Is the C-suite ready to welcome a CSO?

Some large companies have the CSO listed as part of the company’s leadership team (Cisco and Oracle to name two) but this is not the norm in most organizations. To me, that implies that the company does not consider security essential to the business and the C-level governance of that business. Legal is essential. HR is essential. Finance, Marketing, and Sales are all essential. So why isn’t security?

It is interesting to note that business leaders run out as fast as they can to hire a CSO/CISO as soon as they get hit by a significant breach: RSA, Sony, Adobe and Target all followed this pattern. Obviously, this is a little backwards. But these kinds of events are causing business leaders to rethink how important security is to their business. I predict that they will eventually lead to the elevation of the CSO to the leadership team as a best practice.

What every CSO should have

I still believe the CSO should come up from the technical ranks. Today’s world is so complicated technically that if you do not have that background, you can be completely overwhelmed by the latest security trend. The true CSO skill that has to be learned, though, is how to translate that technical knowledge into something that a business leader will understand or care about.

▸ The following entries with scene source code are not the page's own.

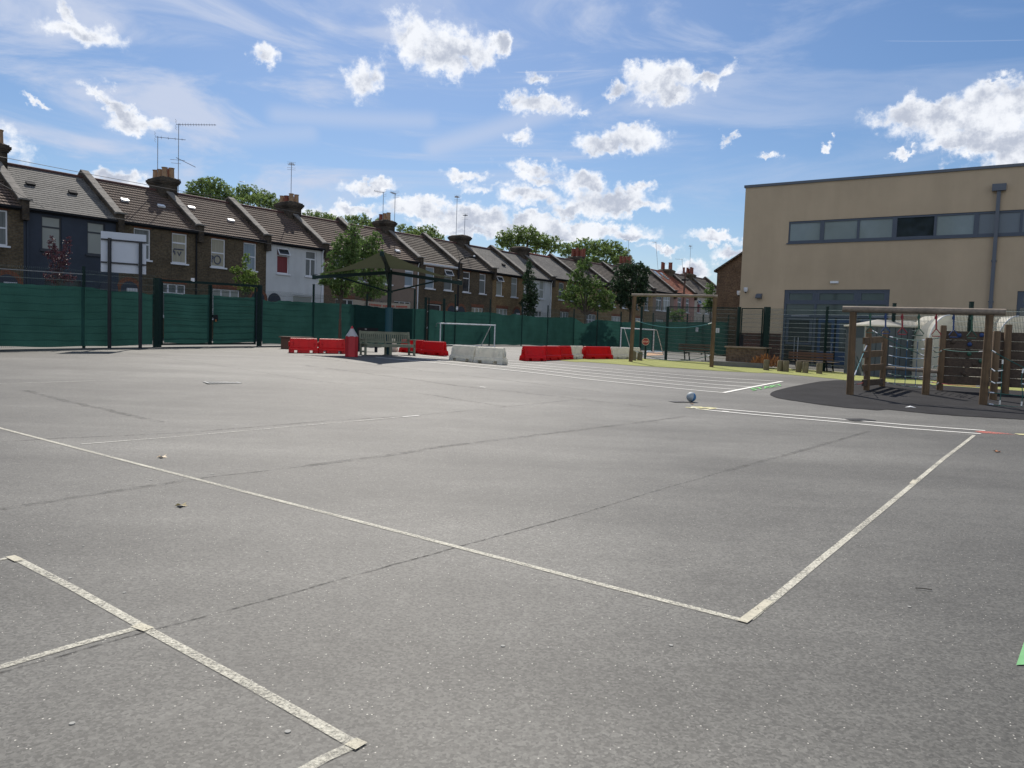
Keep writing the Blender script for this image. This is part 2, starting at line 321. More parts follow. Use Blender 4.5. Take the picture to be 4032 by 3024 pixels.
M['pane_cream'] = mat('cream_curtain', (.33, .31, .24), .5, spec=.5, grain=(14, 14, .6, .8, 1.1))
M['pane_grey'] = mat('grey_blind', (.27, .29, .27), .5, spec=.5, noise=[(1, .92, 1.04)])
M['pane_blue'] = mat('blue_net', (.22, .28, .33), .5, spec=.5, grain=(18, 18, .6, .75, 1.15))
M['pane_red'] = mat('red_curtain', (.17, .025, .03), .6, grain=(12, 12, .6, .7, 1.2))
M['pane_net'] = mat('net_curtain', (.13, .145, .145), .5, spec=.5, grain=(16, 16, .6, .55, 1.35))
M['door_dark'] = mat('dark_door', (.025, .03, .05), .5)
M['door_white'] = mat('white_door', (.5, .52, .55), .5)
M['tan'] = mat('tan_render', (.47, .37, .255), .9, noise=[(.35, .90, 1.06), (60, .9, 1.1)], grain=(.9, .9, .13, .93, 1.05), bump=(90, .25, .006))
M['bframe'] = mat('slate_blue_frame', (.055, .073, .105), .45)
M['bpane'] = glass('office_glass', (.055, .075, .075), .04, noise=[(1.2, .85, 1.15)])
M['bpane_dark'] = glass('office_glass_dark', (.018, .023, .026), .04, noise=[(1, .7, 1.4)])
M['bblind'] = glass('office_blind', (.22, .26, .26), .06, noise=[(1.2, .92, 1.06)])
M['bgrey'] = mat('office_grey_glass', (.12, .15, .18), .3, noise=[(1, .95, 1.05)])
M['bdoor'] = mat('blue_door', (.012, .045, .12), .4, noise=[(1, .8, 1.2)])
M['zinc'] = mat('zinc', (.10, .115, .14), .5, metal=.2)
M['green_post'] = mat('green_steel', (.004, .020, .017), .6, spec=.25)
M['green_wire'] = mat('green_wire', (.02, .045, .037), .4, metal=.2)
M['wire'] = mat('sunlit_wire', (.30, .34, .32), .22, metal=.85)  # horizontal wires: sun glint put into a lighter, shinier colour
M['screen'] = mat('green_netting', (.028, .088, .074), .9, spec=.15, trans=.34, noise=[(1.0, .82, 1.18), (60, .9, 1.1)], grain=(.4, .4, 6, .93, 1.06))
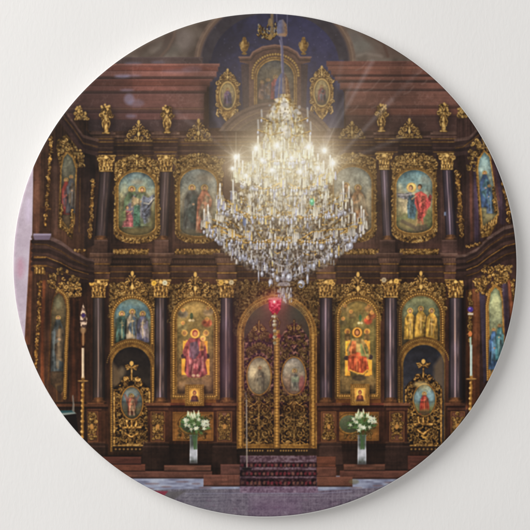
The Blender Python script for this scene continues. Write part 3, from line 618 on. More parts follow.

Let’s look at the Heartbleed incident as an example. That vulnerability exposed many companies to a non-traditional hack-attack pattern. Without an understanding of the potential risk to that attack pattern, security people could not possibly translate the business risk to the company leadership.

In other words, the CEO does not care about how many machines have to be patched with the latest Microsoft Patch Tuesday release. He does care if the Microsoft Patch Tuesday release affects a key revenue-generating component to his business and should consider re-directing resources to this component in order to reduce the risk sooner than later. This business translation is often hard for techies. But it can and it must be done, and the CSO is the ideal person to do it.

Evangelizing Security

In any organization, the security state evolves over time. There are security controls already in place that mitigate certain threats and there is a plan to implement other security controls to mitigate other threats.

For internal evangelism, I have found that it makes sense to explain the controls to the average employee at a very high level, explain what could happen if the control was not in place and demonstrate where the control was successful in preventing that scenario. That discussion makes it real and is not some abstract idea where the security guys make the employees do stuff for no apparent reason.

For external evangelism, it behooves all security practitioners to participate in the community sharing best practices that work and even things that have been tried but failed to produce the desired result. When you are trying to break new ground on a new security idea in your organization, it helps very much to say that other folks in the security community have also tried it with some success.